[START]

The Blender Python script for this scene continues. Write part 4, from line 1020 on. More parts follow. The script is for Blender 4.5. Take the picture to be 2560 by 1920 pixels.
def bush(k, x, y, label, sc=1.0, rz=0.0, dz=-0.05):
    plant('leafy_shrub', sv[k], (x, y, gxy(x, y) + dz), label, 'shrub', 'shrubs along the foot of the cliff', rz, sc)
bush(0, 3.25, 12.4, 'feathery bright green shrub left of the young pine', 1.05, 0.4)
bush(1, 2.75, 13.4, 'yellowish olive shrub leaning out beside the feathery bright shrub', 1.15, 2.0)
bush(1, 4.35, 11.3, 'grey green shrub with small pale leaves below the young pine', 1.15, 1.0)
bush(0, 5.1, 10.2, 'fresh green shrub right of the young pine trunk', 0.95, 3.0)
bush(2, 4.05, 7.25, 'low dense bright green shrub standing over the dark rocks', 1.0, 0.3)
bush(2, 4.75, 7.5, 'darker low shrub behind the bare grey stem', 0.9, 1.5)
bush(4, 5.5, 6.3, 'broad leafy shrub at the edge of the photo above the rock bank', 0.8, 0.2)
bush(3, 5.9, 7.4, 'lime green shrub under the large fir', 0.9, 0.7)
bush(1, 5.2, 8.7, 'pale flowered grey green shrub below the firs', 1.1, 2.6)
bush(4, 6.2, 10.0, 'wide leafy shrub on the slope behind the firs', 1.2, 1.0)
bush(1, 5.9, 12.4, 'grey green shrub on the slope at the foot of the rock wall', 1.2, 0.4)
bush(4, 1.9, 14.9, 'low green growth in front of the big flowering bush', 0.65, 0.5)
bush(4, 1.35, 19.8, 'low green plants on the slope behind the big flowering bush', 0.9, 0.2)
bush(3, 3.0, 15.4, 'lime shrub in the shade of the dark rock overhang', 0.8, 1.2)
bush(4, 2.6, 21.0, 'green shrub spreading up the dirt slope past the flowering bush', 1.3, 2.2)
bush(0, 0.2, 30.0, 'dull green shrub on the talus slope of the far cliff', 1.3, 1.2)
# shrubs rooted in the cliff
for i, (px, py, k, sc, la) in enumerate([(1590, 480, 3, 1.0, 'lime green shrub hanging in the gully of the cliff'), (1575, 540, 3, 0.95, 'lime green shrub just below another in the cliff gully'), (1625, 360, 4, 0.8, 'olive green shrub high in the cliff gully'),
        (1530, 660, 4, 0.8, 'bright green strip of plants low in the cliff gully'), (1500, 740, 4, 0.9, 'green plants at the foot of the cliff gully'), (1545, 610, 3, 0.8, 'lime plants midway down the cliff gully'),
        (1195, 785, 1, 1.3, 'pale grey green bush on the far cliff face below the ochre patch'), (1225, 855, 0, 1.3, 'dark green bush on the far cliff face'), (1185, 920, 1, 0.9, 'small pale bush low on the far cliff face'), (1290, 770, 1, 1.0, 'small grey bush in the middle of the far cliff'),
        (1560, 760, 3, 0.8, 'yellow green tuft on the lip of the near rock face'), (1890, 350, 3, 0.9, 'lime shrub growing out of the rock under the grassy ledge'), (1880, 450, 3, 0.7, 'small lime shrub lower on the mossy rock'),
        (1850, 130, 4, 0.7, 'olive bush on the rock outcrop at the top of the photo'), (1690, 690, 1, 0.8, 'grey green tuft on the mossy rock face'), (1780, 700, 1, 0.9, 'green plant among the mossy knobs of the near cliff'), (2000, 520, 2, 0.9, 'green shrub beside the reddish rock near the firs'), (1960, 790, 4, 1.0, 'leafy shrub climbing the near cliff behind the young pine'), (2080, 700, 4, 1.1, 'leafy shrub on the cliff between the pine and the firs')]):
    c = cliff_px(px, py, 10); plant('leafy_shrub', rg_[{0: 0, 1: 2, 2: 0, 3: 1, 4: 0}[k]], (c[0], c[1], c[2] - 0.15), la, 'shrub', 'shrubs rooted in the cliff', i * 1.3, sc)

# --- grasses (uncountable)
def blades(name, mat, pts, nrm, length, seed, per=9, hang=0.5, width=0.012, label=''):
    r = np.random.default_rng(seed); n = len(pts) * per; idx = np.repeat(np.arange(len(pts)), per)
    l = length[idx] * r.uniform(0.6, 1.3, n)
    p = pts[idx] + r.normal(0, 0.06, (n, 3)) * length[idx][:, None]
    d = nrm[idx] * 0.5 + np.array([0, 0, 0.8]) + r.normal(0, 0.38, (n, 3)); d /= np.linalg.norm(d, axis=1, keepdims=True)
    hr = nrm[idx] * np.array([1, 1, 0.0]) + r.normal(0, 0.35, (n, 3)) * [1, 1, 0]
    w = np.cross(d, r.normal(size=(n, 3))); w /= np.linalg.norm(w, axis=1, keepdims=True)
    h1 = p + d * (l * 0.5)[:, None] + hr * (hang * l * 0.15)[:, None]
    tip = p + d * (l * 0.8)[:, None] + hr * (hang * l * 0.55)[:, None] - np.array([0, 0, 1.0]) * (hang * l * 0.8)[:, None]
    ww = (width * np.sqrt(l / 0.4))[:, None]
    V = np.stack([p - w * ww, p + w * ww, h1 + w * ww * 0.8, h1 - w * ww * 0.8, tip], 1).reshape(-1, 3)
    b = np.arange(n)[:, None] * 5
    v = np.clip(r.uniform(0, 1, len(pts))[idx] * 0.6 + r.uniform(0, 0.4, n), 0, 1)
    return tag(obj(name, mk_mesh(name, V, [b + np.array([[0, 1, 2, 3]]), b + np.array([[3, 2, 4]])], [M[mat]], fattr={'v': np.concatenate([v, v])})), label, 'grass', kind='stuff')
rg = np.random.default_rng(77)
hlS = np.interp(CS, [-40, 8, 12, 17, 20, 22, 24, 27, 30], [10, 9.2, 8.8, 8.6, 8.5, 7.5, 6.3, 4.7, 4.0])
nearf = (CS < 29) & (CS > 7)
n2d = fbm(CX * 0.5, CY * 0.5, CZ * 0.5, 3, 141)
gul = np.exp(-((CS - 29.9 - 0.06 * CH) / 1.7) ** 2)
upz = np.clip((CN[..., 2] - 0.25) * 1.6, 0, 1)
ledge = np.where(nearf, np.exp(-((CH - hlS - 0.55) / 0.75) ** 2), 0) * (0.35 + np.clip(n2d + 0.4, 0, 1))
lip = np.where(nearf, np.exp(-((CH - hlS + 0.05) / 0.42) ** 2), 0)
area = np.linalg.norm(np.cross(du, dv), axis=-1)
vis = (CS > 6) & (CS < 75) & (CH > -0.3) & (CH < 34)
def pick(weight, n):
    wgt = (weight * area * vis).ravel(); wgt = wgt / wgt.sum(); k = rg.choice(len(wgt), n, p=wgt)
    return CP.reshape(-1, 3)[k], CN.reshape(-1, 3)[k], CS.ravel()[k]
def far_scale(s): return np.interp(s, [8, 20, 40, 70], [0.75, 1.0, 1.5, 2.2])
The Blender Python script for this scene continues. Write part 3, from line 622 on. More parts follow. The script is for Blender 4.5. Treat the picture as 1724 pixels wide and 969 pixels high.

[END]

* **Aim**
Return every line exactly.

* **Task output**
The Blender Python script for this scene continues. Write part 4, from line 1020 on. More parts follow. The script is for Blender 4.5. Take the picture to be 2560 by 1920 pixels.
def bush(k, x, y, label, sc=1.0, rz=0.0, dz=-0.05):
    plant('leafy_shrub', sv[k], (x, y, gxy(x, y) + dz), label, 'shrub', 'shrubs along the foot of the cliff', rz, sc)
bush(0, 3.25, 12.4, 'feathery bright green shrub left of the young pine', 1.05, 0.4)
bush(1, 2.75, 13.4, 'yellowish olive shrub leaning out beside the feathery bright shrub', 1.15, 2.0)
bush(1, 4.35, 11.3, 'grey green shrub with small pale leaves below the young pine', 1.15, 1.0)
bush(0, 5.1, 10.2, 'fresh green shrub right of the young pine trunk', 0.95, 3.0)
bush(2, 4.05, 7.25, 'low dense bright green shrub standing over the dark rocks', 1.0, 0.3)
bush(2, 4.75, 7.5, 'darker low shrub behind the bare grey stem', 0.9, 1.5)
bush(4, 5.5, 6.3, 'broad leafy shrub at the edge of the photo above the rock bank', 0.8, 0.2)
bush(3, 5.9, 7.4, 'lime green shrub under the large fir', 0.9, 0.7)
bush(1, 5.2, 8.7, 'pale flowered grey green shrub below the firs', 1.1, 2.6)
bush(4, 6.2, 10.0, 'wide leafy shrub on the slope behind the firs', 1.2, 1.0)
bush(1, 5.9, 12.4, 'grey green shrub on the slope at the foot of the rock wall', 1.2, 0.4)
bush(4, 1.9, 14.9, 'low green growth in front of the big flowering bush', 0.65, 0.5)
bush(4, 1.35, 19.8, 'low green plants on the slope behind the big flowering bush', 0.9, 0.2)
bush(3, 3.0, 15.4, 'lime shrub in the shade of the dark rock overhang', 0.8, 1.2)
bush(4, 2.6, 21.0, 'green shrub spreading up the dirt slope past the flowering bush', 1.3, 2.2)
bush(0, 0.2, 30.0, 'dull green shrub on the talus slope of the far cliff', 1.3, 1.2)
# shrubs rooted in the cliff
for i, (px, py, k, sc, la) in enumerate([(1590, 480, 3, 1.0, 'lime green shrub hanging in the gully of the cliff'), (1575, 540, 3, 0.95, 'lime green shrub just below another in the cliff gully'), (1625, 360, 4, 0.8, 'olive green shrub high in the cliff gully'),
        (1530, 660, 4, 0.8, 'bright green strip of plants low in the cliff gully'), (1500, 740, 4, 0.9, 'green plants at the foot of the cliff gully'), (1545, 610, 3, 0.8, 'lime plants midway down the cliff gully'),
        (1195, 785, 1, 1.3, 'pale grey green bush on the far cliff face below the ochre patch'), (1225, 855, 0, 1.3, 'dark green bush on the far cliff face'), (1185, 920, 1, 0.9, 'small pale bush low on the far cliff face'), (1290, 770, 1, 1.0, 'small grey bush in the middle of the far cliff'),
        (1560, 760, 3, 0.8, 'yellow green tuft on the lip of the near rock face'), (1890, 350, 3, 0.9, 'lime shrub growing out of the rock under the grassy ledge'), (1880, 450, 3, 0.7, 'small lime shrub lower on the mossy rock'),
        (1850, 130, 4, 0.7, 'olive bush on the rock outcrop at the top of the photo'), (1690, 690, 1, 0.8, 'grey green tuft on the mossy rock face'), (1780, 700, 1, 0.9, 'green plant among the mossy knobs of the near cliff'), (2000, 520, 2, 0.9, 'green shrub beside the reddish rock near the firs'), (1960, 790, 4, 1.0, 'leafy shrub climbing the near cliff behind the young pine'), (2080, 700, 4, 1.1, 'leafy shrub on the cliff between the pine and the firs')]):
    c = cliff_px(px, py, 10); plant('leafy_shrub', rg_[{0: 0, 1: 2, 2: 0, 3: 1, 4: 0}[k]], (c[0], c[1], c[2] - 0.15), la, 'shrub', 'shrubs rooted in the cliff', i * 1.3, sc)

# --- grasses (uncountable)
def blades(name, mat, pts, nrm, length, seed, per=9, hang=0.5, width=0.012, label=''):
    r = np.random.default_rng(seed); n = len(pts) * per; idx = np.repeat(np.arange(len(pts)), per)
    l = length[idx] * r.uniform(0.6, 1.3, n)
    p = pts[idx] + r.normal(0, 0.06, (n, 3)) * length[idx][:, None]
    d = nrm[idx] * 0.5 + np.array([0, 0, 0.8]) + r.normal(0, 0.38, (n, 3)); d /= np.linalg.norm(d, axis=1, keepdims=True)
    hr = nrm[idx] * np.array([1, 1, 0.0]) + r.normal(0, 0.35, (n, 3)) * [1, 1, 0]
    w = np.cross(d, r.normal(size=(n, 3))); w /= np.linalg.norm(w, axis=1, keepdims=True)
    h1 = p + d * (l * 0.5)[:, None] + hr * (hang * l * 0.15)[:, None]
    tip = p + d * (l * 0.8)[:, None] + hr * (hang * l * 0.55)[:, None] - np.array([0, 0, 1.0]) * (hang * l * 0.8)[:, None]
    ww = (width * np.sqrt(l / 0.4))[:, None]
    V = np.stack([p - w * ww, p + w * ww, h1 + w * ww * 0.8, h1 - w * ww * 0.8, tip], 1).reshape(-1, 3)
    b = np.arange(n)[:, None] * 5
    v = np.clip(r.uniform(0, 1, len(pts))[idx] * 0.6 + r.uniform(0, 0.4, n), 0, 1)
    return tag(obj(name, mk_mesh(name, V, [b + np.array([[0, 1, 2, 3]]), b + np.array([[3, 2, 4]])], [M[mat]], fattr={'v': np.concatenate([v, v])})), label, 'grass', kind='stuff')
rg = np.random.default_rng(77)
hlS = np.interp(CS, [-40, 8, 12, 17, 20, 22, 24, 27, 30], [10, 9.2, 8.8, 8.6, 8.5, 7.5, 6.3, 4.7, 4.0])
nearf = (CS < 29) & (CS > 7)
n2d = fbm(CX * 0.5, CY * 0.5, CZ * 0.5, 3, 141)
gul = np.exp(-((CS - 29.9 - 0.06 * CH) / 1.7) ** 2)
upz = np.clip((CN[..., 2] - 0.25) * 1.6, 0, 1)
ledge = np.where(nearf, np.exp(-((CH - hlS - 0.55) / 0.75) ** 2), 0) * (0.35 + np.clip(n2d + 0.4, 0, 1))
lip = np.where(nearf, np.exp(-((CH - hlS + 0.05) / 0.42) ** 2), 0)
area = np.linalg.norm(np.cross(du, dv), axis=-1)
vis = (CS > 6) & (CS < 75) & (CH > -0.3) & (CH < 34)
def pick(weight, n):
    wgt = (weight * area * vis).ravel(); wgt = wgt / wgt.sum(); k = rg.choice(len(wgt), n, p=wgt)
    return CP.reshape(-1, 3)[k], CN.reshape(-1, 3)[k], CS.ravel()[k]
def far_scale(s): return np.interp(s, [8, 20, 40, 70], [0.75, 1.0, 1.5, 2.2])
The Blender Python script for this scene continues. Write part 3, from line 622 on. More parts follow. The script is for Blender 4.5. Treat the picture as 1724 pixels wide and 969 pixels high.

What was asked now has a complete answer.